__The exercise__:
Wherever a line holds the string "scene", copy that line.

__Input material__:
## START
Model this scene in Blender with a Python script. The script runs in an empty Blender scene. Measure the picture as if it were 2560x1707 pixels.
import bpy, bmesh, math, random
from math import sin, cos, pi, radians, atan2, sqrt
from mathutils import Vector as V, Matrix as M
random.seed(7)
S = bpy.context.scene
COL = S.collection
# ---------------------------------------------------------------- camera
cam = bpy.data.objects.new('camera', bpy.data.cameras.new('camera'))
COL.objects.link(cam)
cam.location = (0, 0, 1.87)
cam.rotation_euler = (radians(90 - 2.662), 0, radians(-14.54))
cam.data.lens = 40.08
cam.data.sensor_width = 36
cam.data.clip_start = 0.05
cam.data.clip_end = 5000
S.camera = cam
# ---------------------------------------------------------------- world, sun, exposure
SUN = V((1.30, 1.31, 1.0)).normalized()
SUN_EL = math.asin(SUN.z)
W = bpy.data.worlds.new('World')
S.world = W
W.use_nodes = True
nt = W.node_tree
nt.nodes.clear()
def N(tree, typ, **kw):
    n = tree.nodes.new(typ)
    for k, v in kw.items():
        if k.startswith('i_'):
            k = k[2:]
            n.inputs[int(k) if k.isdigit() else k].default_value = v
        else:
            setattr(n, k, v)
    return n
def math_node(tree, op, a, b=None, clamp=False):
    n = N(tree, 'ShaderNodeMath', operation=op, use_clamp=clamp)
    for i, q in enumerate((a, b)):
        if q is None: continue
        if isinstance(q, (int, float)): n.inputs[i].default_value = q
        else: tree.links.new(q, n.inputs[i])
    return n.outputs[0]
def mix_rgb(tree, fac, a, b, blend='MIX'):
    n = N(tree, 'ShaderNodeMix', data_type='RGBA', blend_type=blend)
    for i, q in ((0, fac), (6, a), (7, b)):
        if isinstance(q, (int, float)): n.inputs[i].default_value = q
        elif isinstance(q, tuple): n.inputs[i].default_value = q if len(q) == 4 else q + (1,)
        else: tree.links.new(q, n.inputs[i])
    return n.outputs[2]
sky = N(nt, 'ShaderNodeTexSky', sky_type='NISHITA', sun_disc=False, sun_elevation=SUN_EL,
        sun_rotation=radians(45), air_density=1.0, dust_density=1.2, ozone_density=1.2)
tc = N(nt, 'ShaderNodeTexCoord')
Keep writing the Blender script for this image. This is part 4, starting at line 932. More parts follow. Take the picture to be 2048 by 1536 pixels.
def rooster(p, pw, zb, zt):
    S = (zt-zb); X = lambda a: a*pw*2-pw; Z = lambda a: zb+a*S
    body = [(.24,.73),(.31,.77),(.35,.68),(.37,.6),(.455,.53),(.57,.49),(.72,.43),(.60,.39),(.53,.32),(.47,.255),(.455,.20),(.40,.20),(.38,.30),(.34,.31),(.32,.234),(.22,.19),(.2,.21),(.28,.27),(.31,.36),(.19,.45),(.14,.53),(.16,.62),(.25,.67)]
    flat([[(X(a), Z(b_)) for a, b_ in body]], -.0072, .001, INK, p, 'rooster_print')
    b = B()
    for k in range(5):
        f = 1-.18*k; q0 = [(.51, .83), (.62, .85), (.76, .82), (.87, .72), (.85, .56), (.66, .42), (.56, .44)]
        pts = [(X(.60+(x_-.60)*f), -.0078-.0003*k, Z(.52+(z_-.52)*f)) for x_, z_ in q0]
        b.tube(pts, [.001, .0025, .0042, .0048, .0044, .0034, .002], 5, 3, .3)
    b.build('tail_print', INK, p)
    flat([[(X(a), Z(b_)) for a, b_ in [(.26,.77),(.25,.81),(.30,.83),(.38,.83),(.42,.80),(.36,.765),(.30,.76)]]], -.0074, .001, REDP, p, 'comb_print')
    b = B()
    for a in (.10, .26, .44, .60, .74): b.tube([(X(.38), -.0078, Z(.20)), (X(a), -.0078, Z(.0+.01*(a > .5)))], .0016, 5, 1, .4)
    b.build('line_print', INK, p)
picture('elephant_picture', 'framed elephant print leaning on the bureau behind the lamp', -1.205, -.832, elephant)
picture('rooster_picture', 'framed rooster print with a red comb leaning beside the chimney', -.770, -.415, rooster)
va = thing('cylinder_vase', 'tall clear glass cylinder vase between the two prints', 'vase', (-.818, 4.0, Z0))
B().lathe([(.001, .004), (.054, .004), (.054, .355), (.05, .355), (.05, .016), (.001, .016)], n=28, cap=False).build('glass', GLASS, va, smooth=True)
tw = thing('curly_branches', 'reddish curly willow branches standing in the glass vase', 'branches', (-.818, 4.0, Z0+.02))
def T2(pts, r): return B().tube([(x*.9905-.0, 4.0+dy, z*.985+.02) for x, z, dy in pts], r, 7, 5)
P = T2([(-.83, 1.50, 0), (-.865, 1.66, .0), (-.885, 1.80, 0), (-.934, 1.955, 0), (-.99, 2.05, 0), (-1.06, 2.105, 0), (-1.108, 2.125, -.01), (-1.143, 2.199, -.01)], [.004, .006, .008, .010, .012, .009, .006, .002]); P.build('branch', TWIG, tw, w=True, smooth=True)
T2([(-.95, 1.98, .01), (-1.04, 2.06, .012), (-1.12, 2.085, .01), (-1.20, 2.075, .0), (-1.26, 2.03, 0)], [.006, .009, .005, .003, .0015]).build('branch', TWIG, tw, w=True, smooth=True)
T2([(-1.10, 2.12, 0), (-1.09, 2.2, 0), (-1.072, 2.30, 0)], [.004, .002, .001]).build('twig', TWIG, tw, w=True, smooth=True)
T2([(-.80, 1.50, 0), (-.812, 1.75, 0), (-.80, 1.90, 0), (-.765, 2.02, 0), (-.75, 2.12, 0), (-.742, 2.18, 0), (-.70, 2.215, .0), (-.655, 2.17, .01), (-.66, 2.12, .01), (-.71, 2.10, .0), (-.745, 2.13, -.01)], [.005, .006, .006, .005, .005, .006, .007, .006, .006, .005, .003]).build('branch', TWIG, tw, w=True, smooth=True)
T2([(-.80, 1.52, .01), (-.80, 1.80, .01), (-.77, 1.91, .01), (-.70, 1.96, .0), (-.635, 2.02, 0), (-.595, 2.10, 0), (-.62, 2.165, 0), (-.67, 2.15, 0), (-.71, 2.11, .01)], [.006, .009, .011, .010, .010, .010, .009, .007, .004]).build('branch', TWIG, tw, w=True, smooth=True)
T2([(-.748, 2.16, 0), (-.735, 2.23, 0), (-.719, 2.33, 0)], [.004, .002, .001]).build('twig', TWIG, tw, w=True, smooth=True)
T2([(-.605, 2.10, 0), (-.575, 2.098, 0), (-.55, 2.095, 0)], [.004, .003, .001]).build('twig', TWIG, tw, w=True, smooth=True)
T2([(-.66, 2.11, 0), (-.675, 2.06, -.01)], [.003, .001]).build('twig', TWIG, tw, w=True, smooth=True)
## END
__Result for this exercise__:
Model this scene in Blender with a Python script. The script runs in an empty Blender scene. Measure the picture as if it were 2560x1707 pixels.
S = bpy.context.scene